The benefits of converting to using just North American energy are so world changing - I'm sickened that we don't have the leadership to make it happen.

McKibbinUSA said...

I strongly prefer to invest in companies that pay dividends -- I could care less about "green" -- I am looking for companies where the CEO stands up in front of the shareholders and slams his fist down on the podium and forcely announces that dividends will be going up or he will kill himself onstage at the next shareholder meeting -- the kinds of companies that Scott is describing here do not meet that criteria -- management needs to keep front of mind that their job is to work themselves to death to make money for shareholders...

Anonymous said...

I recommend Instapundit to my liberal friends so they can see what the right of center is thinking. Mostly my liberal friends read Drudge for that purpose and I tell them they are behind the times.

Scott Grannis said...

randy: The government should absolutely level the playing field by removing obstacles to nuclear power, etc. But it should not play favorites. The market is best at figuring out the most cost-effective and efficient solutions. And, there is almost nothing that is out of reach of the market. There is a virtually infinite supply of capital in the world to undertake profitable ventures, especially if they involve cheaper energy.

Benjamin Cole said...

Just remember, that the biggest, most socialized and permanent green energy is ethanol.

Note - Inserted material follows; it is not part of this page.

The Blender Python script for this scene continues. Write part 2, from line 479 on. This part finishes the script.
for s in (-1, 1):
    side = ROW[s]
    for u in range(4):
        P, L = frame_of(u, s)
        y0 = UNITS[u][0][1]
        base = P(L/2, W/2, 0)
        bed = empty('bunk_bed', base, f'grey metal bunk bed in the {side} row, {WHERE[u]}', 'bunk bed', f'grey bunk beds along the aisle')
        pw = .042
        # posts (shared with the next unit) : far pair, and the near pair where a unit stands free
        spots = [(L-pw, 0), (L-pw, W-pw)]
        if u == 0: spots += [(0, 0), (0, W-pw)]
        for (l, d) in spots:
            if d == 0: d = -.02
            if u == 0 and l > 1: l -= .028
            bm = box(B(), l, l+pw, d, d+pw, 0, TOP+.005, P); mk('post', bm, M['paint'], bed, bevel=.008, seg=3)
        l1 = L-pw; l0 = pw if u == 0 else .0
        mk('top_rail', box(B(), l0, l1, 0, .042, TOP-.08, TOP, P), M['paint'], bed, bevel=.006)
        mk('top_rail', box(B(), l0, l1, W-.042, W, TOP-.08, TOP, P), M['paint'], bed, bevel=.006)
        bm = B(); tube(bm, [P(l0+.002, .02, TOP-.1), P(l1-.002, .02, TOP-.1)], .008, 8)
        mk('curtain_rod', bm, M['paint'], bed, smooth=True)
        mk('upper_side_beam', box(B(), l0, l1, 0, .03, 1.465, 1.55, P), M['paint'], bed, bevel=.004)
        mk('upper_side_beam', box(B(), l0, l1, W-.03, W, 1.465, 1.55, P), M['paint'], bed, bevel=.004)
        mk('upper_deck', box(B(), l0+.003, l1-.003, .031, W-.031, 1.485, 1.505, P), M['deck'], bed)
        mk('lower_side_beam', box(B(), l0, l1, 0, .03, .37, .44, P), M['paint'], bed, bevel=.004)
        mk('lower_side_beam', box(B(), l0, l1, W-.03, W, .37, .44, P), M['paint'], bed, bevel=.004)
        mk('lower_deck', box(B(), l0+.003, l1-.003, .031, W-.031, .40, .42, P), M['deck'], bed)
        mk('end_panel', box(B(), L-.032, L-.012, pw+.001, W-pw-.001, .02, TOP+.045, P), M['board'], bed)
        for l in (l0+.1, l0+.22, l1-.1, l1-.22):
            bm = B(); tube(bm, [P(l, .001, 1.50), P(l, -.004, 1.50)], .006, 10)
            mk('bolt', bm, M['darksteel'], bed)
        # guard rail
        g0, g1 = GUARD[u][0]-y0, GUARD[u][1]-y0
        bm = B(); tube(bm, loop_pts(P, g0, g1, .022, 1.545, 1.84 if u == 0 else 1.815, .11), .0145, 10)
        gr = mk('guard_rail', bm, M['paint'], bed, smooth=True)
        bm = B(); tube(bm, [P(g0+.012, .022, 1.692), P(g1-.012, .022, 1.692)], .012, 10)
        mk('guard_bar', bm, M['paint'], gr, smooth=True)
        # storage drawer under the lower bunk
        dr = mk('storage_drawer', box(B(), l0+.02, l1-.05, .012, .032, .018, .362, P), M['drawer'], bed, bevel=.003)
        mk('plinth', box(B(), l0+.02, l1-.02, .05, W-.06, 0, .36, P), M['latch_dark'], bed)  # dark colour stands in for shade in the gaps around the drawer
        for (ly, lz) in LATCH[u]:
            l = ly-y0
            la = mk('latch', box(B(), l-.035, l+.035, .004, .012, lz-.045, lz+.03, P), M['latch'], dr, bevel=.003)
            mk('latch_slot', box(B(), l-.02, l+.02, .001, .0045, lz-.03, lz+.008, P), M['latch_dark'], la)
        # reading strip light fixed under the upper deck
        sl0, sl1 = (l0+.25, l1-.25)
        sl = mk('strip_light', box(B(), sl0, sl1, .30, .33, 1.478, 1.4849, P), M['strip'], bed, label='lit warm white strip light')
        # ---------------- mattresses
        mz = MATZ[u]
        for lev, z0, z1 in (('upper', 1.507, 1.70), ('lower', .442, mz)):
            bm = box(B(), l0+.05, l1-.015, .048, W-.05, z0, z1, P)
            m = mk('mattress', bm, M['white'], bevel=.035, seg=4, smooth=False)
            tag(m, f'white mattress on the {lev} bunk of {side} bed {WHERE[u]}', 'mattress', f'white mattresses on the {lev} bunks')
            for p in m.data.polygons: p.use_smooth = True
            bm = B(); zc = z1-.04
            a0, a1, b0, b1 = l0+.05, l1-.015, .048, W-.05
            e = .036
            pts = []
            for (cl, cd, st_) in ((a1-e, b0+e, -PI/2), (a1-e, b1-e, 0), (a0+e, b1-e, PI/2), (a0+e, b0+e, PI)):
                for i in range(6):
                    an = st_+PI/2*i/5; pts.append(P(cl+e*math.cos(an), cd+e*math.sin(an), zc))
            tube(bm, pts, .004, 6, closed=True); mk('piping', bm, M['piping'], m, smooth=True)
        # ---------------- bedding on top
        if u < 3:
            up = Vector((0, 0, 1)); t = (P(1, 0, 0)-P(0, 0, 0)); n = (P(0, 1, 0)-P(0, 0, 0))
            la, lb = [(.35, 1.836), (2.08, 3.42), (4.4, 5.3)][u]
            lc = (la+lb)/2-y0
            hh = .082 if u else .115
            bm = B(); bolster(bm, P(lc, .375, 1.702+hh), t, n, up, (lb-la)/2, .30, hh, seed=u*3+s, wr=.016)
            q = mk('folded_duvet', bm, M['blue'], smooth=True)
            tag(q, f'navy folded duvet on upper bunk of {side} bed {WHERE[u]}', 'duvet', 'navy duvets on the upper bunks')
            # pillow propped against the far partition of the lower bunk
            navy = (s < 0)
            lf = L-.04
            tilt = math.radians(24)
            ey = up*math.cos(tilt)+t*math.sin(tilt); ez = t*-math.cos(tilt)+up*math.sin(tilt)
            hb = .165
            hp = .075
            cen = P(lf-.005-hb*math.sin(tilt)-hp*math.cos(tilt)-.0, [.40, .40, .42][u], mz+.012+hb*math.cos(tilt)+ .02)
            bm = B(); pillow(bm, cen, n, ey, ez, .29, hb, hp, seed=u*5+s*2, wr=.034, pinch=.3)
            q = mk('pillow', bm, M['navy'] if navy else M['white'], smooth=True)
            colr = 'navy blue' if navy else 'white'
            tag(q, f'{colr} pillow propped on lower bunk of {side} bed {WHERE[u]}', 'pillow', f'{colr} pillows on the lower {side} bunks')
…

10 percent of your gas tank is ethanol, buy federal mandate, and corn farmers are still subsidized.

More than 800,000 barrels--barrels!--of ethanol are mandated for use in the USA every day, by federal diktat.

It is amazing to me that the right-wing rants about Obama's really stupid green programs (mostly one-shot wastes of money) then grows mute about the vastly larger ethanol program. Weill, it would amaze me except ethanol is a GOP favorite.

I won't even get started about the $1 trillion a year we spend on defense, VA and homeland security. Yes, a trillion dollars a year is the combined budgets of the VA, HS, and Defense.

When we face no military foes of any scope whatever.

This $1 trillion a year its spent due to a few punk terrorists who have managed in fact to terrorize Americans out of common sense, especially the GOP (although defense, VA, Homeland Security has largely become pork).

But let's talk about Obama's one-shot green programs.

BTW, I will probably vote for Romney, but look out for skyrocketing agency spending after he wins...

randy said...

A related story. Not all the money was lost. Al Gore get's rich from green tech. Mostly from getting paid exceedingly well to bet OTHER peoples money, both hedge fund investors and taxpayers, on green tech.

"Just before leaving public office in 2001, Gore reported assets of less than $2 million; today, his wealth is estimated at $100 million.


Gore’s investments coincided with the government’s largest investment in clean tech. A full 10 percent, estimated at $80 billion to $90 billion, of the 2009 stimulus package was devoted to clean energy.

Like thousands of other companies, those Gore invested in entered the competition for a piece of the pie. (An administration official said more than 80 percent of applicants the first year were turned away.) Several companies in Gore’s portfolio emerged as winners. Of the 11 companies he mentioned in his 2008 slide show, nine received or directly benefited from stimulus or clean energy funding."

Public Library said...

How many billions went to private companies in support of the Iraq and Afghanistan wars? How many sub-industries has this crony capitalism created over the past 30 years? Which side is generally the biggest proponent of this largesse?

Whining about puny green subsidies is like trying to catch a minnow in the ocean. I understand it makes for great election theater. But get real. The Feds subsidies of banks and financial repression techniques are costing us hundreds of billions every year. This is a total redirection of capital in favor of one particular industry. Yet not a peep from the pundits. Your argument lacks credibility in the face of real + larger problems.

We have bigger fish to catch in today’s multi-plex world. If only we could get past the red or blue tint on our sunglasses.

djakel said...

Our political system has been completely corrupted by big spending members of both parties. Only their spending priorities differ. There are only two alternative courses that I can imagine. Either we elevate strong fiscal conservatives to the leadership in the House, Senate and White House all at once and drastically reduce spending to 20% of GDP almost immediately, then to 16% or less over 10 years or we continue on the present path until we suffer a catastrophic collapse.

If you choose not to decide, you still have made a choice.